Legacy and Modern Equivalents
Several BIFs from Oracle 8i remain fully functional in Oracle 23ai but have modern SQL-standard equivalents that are preferred for new development:
Legacy Function
Modern Equivalent
Reason to Prefer Modern Version
DECODE
CASE ... WHEN ... END
ANSI SQL standard; more readable for complex conditions; supports range comparisons and IS NULL tests that DECODE cannot express
NVL
COALESCE
ANSI SQL standard; accepts more than two arguments; evaluates arguments lazily, avoiding unnecessary computation
USERENV
SYS_CONTEXT
More flexible, more secure; supports a wider range of session attributes; preferred by Oracle documentation for all new development
ROWIDTOCHAR
Direct ROWID operations
Modern Oracle handles ROWID comparisons natively without explicit conversion in most contexts
TO_LOB
Native LOB operations
Oracle's improved LOB handling in recent releases reduces the need for explicit type conversion in most use cases
All functions in both columns remain fully supported in Oracle 23ai.

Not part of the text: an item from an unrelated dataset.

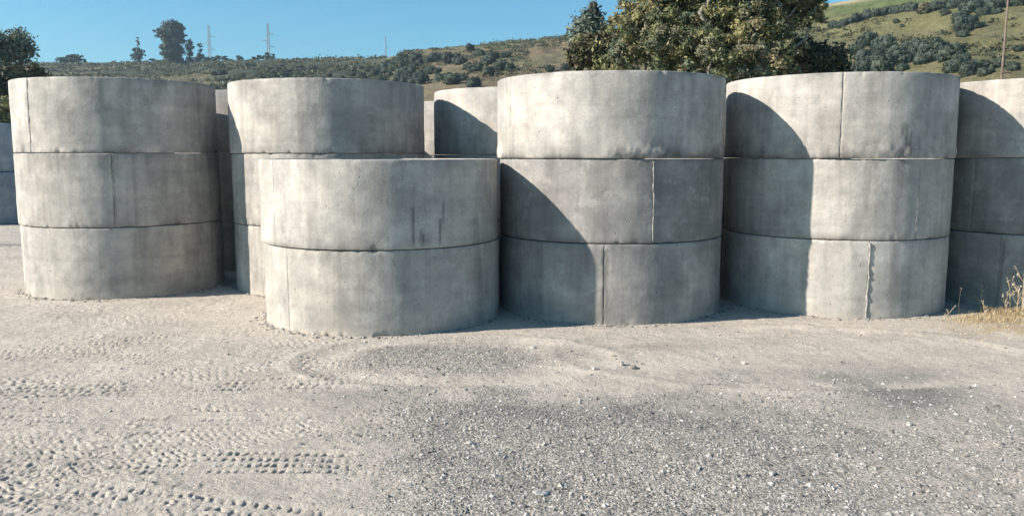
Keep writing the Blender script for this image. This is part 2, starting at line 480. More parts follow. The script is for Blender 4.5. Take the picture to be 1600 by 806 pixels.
# loose gravel: small angular stones (nobody could count them)
def stones_mesh(pts, sizes, seed, flat=.6):
    r = np.random.default_rng(seed); n = len(pts)
    base = np.array([(1, 0, 0), (0, 1, 0), (-1, 0, 0), (0, -1, 0), (0, 0, 1), (0, 0, -1)], float)
    f = np.array([(0, 1, 4), (1, 2, 4), (2, 3, 4), (3, 0, 4), (1, 0, 5), (2, 1, 5), (3, 2, 5), (0, 3, 5)])
    v = base[None] * r.uniform(.6, 1.25, (n, 6, 1)) + r.uniform(-.3, .3, (n, 6, 3))
    a = r.uniform(0, 6.28, n); c, s = np.cos(a)[:, None], np.sin(a)[:, None]
    vx = v[..., 0] * c - v[..., 1] * s; vy = v[..., 0] * s + v[..., 1] * c
    v = np.stack([vx, vy, v[..., 2] * flat], -1) * sizes[:, None, None]
    v += pts[:, None, :]
    F = f[None] + (np.arange(n) * 6)[:, None, None]
    return v.reshape(-1, 3), F.reshape(-1, 3)
r = np.random.default_rng(3)
NS = 75000
jj = (r.random(NS) ** .9 * (np.searchsorted(ys, 9.8) - 1)).astype(int); ii = (r.random(NS) * (NC * .92) + NC * .04).astype(int)
keep = r.random(NS) < np.clip(colg[jj, ii, 0] * .95 + .10 + .5 * colg[jj, ii, 1], 0, 1) * (1 - .6 * np.clip(leftm[jj, ii], 0, 1))
jj, ii = jj[keep], ii[keep]
inside = np.zeros(len(jj), bool)
for n, cx, cy, R in STACKS: inside |= np.hypot(X[jj, ii] - cx, Y[jj, ii] - cy) < R + .01
jj, ii = jj[~inside], ii[~inside]
sz = np.exp(r.normal(math.log(.0062), .5, len(jj))); sz = np.clip(sz, .003, .022)
pts = np.stack([X[jj, ii] + r.uniform(-.01, .01, len(jj)), Y[jj, ii] + r.uniform(-.01, .01, len(jj)), Z[jj, ii] + sz * .05], -1)
V, F = stones_mesh(pts, sz, 4)
for n_, cx, cy, R_ in STACKS[:6]:
    k_ = 420; a_ = r.uniform(-math.pi, 0, k_); q_ = R_ + .012 + np.abs(r.normal(size=k_)) * .05
    xs_, ys_ = cx + q_ * np.cos(a_), cy + q_ * np.sin(a_); s2 = np.clip(np.exp(r.normal(math.log(.008), .45, k_)), .004, .024)
    ok_ = np.ones(k_, bool)
    for n2_, c2, d2, R2 in STACKS: ok_ &= np.hypot(xs_ - c2, ys_ - d2) > R2 + .008
    xs_, ys_, s2 = xs_[ok_], ys_[ok_], s2[ok_]
    P_ = np.stack([xs_, ys_, np.array([yard_z(u_, w_) for u_, w_ in zip(xs_, ys_)]) + s2 * .2], -1)
    V2, F2 = stones_mesh(P_, s2, 44); F = np.concatenate([F, F2 + len(V)]); V = np.concatenate([V, V2]); jj = np.concatenate([jj, np.zeros(len(P_), int)])
tone = r.choice([.13, .21, .30, .38, .46], len(jj), p=[.2, .27, .30, .18, .05])[:, None] * np.array([[1.02, .98, .92]])
t = NT('gravel_stones'); a = t.new('ShaderNodeAttribute', attribute_name='Col').outputs['Color']
M_GRAVEL = t.out(a, .95)
me = make_mesh('gravel', V, F, M_GRAVEL, np.repeat(tone, 6, 0), smooth=False)
tag(link('gravel', me), 'loose grey and pale gravel scattered over the dusty yard', 'gravel', kind='stuff')

# single clods and stones big enough to pick out
def rock(size, seed, flat, mat):
    r = np.random.default_rng(seed)
    nlat, nlon = 7, 10
    V = []
    for i in range(nlat):
        ph = math.pi * (i + .001) / (nlat - 1 + .002)
        for j in range(nlon):
            th = 2 * math.pi * j / nlon
            k = 1 + .35 * (float(vn(th * 1.3 + seed, ph * 2, seed)) - .5) + r.uniform(-.07, .07)
            V.append((math.sin(ph) * math.cos(th) * k, math.sin(ph) * math.sin(th) * k * .7, math.cos(ph) * flat * k))
    return make_mesh('stone', np.array(V) * size, grid_faces(nlat, nlon, True)[:, ::-1], mat, smooth=False)
for px, py, wpx, flat, rot, mat, lab in (
    (846, 771, 26, .22, .25, M_STONE, 'thin pale stone flake tilted over a black shadow near the bottom edge'),
    (972, 573, 7, .9, .3, M_STONE, 'pale stone chip standing upright on the dirt in front of the middle stack'),
    (990, 576, 12, .5, .2, M_STONE_D, 'flat brown clod beside the upright pale chip in front of the middle stack'),
    (930, 582, 13, .35, .4, M_STONE, 'pale flat stone at the right end of the curved wheel rut'),
    (1421, 662, 9, .7, .1, M_STONE, 'single white pebble on pale dust below the dark oily patch'),
    (1206, 742, 9, .7, .5, M_STONE, 'white pebble beside a dark dent in the lower right gravel'),
    (734, 692, 12, .45, .15, M_STONE, 'light stone on grey gravel in the middle foreground'),
    (726, 672, 4.5, .9, .0, M_STONE, 'small round white pebble in the middle foreground gravel'),
    (1162, 570, 7, .7, .7, M_STONE, 'whitish chip on bright dirt in front of the right stack'),
    (958, 560, 9, .45, .9, M_STONE_D, 'dark brown clod on the rut nearest the middle stack'),
    (833, 546, 9, .5, .0, M_STONE, 'light stone just outside the front shadow of the middle stack'),
    (1508, 711, 10, .4, .4, M_STONE_D, 'flat dark clod on pale dust towards the lower right corner')):
    x, y = gnd(px, py); size = wpx / FPX * y * .62
    o = link('stone', rock(size, px, flat, mat), loc=(x, y, yard_z(x, y) + size * flat * .45))
    o.rotation_euler = (rot * .4, .15, rot * 3)
    tag(o, lab, 'stone')

# ------------------------------------------------------------------ concrete rings
def ring_mesh(R, h, seed, seams=(), nang=400, nz=30, wall=.11, drips=(), grime=.5, rough_low=0., mat=None, base=0., chf=.009):
    """hollow precast ring; seams: (angle, depth, step); drips: (angle, z0, z1, width)"""
    ang = list(np.linspace(-math.pi * 1.5, math.pi * .5, nang, endpoint=False))   # texture wrap at the back
    for a, dp, st in seams: ang += [a - .010, a - .004, a, a + .004, a + .010]
    ang = np.array(sorted(set(ang)))
    ch = chf
    zs = np.concatenate([[.0, ch * .35], np.linspace(ch, h - ch, nz), [h - ch * .35, h]])
    rin = np.concatenate([[-ch, -ch * .3], np.zeros(nz), [-ch * .3, -ch]])
    A, ZZ = np.meshgrid(ang, zs)
    Rr = R + np.repeat(rin[:, None], len(ang), 1)
    U = A * R
    d = (fbm(U * 1.1 + seed * 3.7, ZZ * .6, seed, 3) - .5) * .016 + (fbm(U * 6 + seed, ZZ * 6, seed + 9, 3) - .5) * .007
    stain = np.zeros_like(d)
    for a, dp, st in seams:
        jag = (vn(ZZ * 22, ZZ * 0 + a * 7, seed + 3) - .5) * .010
        d -= dp * np.exp(-((A - a - jag) / .005) ** 2) * (.5 + vn(ZZ * 14, ZZ * 0, seed + 5))
        d += st * sstep(-.004, .004, A - a) * (1 - sstep(.0, .8, A - a))
        stain += .12 * sstep(-.002, .004, (A - a) * (1 if st < 0 else -1)) * np.exp(-np.abs(A - a) / .22) * (.4 + fbm(U * 5, ZZ * 2, seed + 7, 3))
        stain += sstep(.2, .5, vn(ZZ * 4.5, ZZ * 0, seed + 8)) * min(.5, dp * 40) * np.exp(-((A - a - jag) / .006) ** 2) * (.35 + .9 * vn(ZZ * 9, ZZ * 0, seed + 6))
    # chipped rims
    top = np.exp(-((h - ZZ) / .03)); bot = np.exp(-(ZZ / .035))
    chip = np.maximum(0, fbm(U * 12 + seed, ZZ * 7, seed + 21, 3) - .66)
    d -= (top * .11 + bot * .14) * chip
    d += (top + bot) * (vn(U * 30, ZZ * 20, seed + 22) - .5) * .0025
    if rough_low:
        m = np.exp(-((ZZ - .05) / .09) ** 2) * sstep(.45, .6, fbm(U * 1.5, ZZ * 0, seed + 31, 3)) * rough_low
        d += m * (fbm(U * 14, ZZ * 14, seed + 33, 4) - .45) * .07
        stain += m * .5 * sstep(.45, .6, fbm(U * 12, ZZ * 12, seed + 34, 3))
    Rr = Rr + d
    zoff = (top > .3) * (-.003 * np.maximum(0, vn(U * 7, U * 0, seed + 41) - .6) * 2)
    # grime at the lower and upper edge, wandering
    gl = np.exp(-ZZ / (.02 + .07 * fbm(U * 2.2, ZZ * 0, seed + 51, 4))) * sstep(.35, .65, fbm(U * 3.5, ZZ * 4, seed + 52, 3))
    gt = np.exp(-(h - ZZ) / (.01 + .04 * fbm(U * 2.6, ZZ * 0, seed + 53, 4))) * sstep(.45, .7, fbm(U * 4, ZZ * 4, seed + 54, 3))
    stain += grime * (gl + .7 * gt)
    stain += .22 * sstep(.60, .74, fbm(U * 7, ZZ * 1.2, seed + 55, 4)) + .16 * sstep(.55, .72, fbm(U * 2.1, ZZ * 2.4, seed + 56, 5))
    for a, z0, z1, w in drips:
        wa = a + (vn(ZZ * 12, ZZ * 0 + a, seed + 61) - .5) * .008
        stain += .85 * np.exp(-((A - wa) * R / (w * 1.35)) ** 2) * sstep(z0 - .02, z0 + .05, ZZ) * (1 - sstep(z1 - .04, z1, ZZ)) * (.5 + .7 * vn(ZZ * 15, A * 90, seed + 62))
    stain = np.clip(stain, 0, .9)
    dustm = base * np.clip(np.exp(-ZZ / (.015 + .11 * fbm(U * 2.6, ZZ * 0, seed + 57, 4) ** 2)) * 1.2, 0, .9) * sstep(.2, .55, fbm(U * 6, ZZ * 9, seed + 58, 3) + .25 * np.exp(-ZZ / .03))
    Xo = Rr * np.cos(A); Yo = Rr * np.sin(A); Zo = ZZ + zoff
    outer = np.stack([Xo, Yo, Zo], -1)
    # inner wall
    Ri = R - wall
    zi = np.array([h, h - ch, h * .66, h * .33, ch, 0.0]); ri = np.array([ch, 0, 0, 0, 0, ch])
    Ai, Zi = np.meshgrid(ang, zi)
    Rq = Ri + ri[:, None] + (fbm(Ai * 8, Zi * 5, seed + 71, 3) - .5) * .006
    inner = np.stack([Rq * np.cos(Ai), Rq * np.sin(Ai), Zi + 0 * Ai], -1)
    inner[0, :, 2] += zoff[-1] * .5
    V = np.concatenate([outer, inner, outer[:1]], 0)
    nr = V.shape[0]; n = len(ang)
    uvv = np.concatenate([ZZ[:, 0], h + .1 + (h - zi), [2 * h + .3]])
    UVg = np.stack([np.repeat((ang * R)[None] + seed * 5.3, nr, 0), np.repeat(uvv[:, None], n, 1) + seed * 2.1], -1)
    S = np.concatenate([stain, np.repeat((stain[-1] * .5)[None], len(zi), 0), stain[:1]], 0)
    Dm = np.concatenate([dustm, dustm[:len(zi)] * 0, dustm[:1]], 0); Dm = np.concatenate([Dm, Dm[:, :1]], 1)
    # seam duplicate column for the wrap
    V = np.concatenate([V, V[:, :1]], 1); S = np.concatenate([S, S[:, :1]], 1)
    last = UVg[:, :1].copy(); last[..., 0] = (ang[0] + 2 * math.pi) * R + seed * 5.3
    UVg = np.concatenate([UVg, last], 1)
    return make_mesh('concrete_ring', V.reshape(-1, 3), grid_faces(nr, n + 1), mat or M_CONC, uv=UVg.reshape(-1, 2), stain=S.reshape(-1), col=np.repeat(Dm.reshape(-1, 1), 3, 1))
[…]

The recommendation to prefer modern equivalents is for new development — existing code using the legacy forms does not need to be rewritten unless there is a specific functional reason to do so.
Oracle query override functions — optimizer hints that allow developers to influence the execution plan chosen by the CBO — are examined in the next lesson.
[1]BIF: Built-In Function — a language extension built directly into the Oracle SQL engine that executes within the library cache as part of query processing, without requiring external procedural code.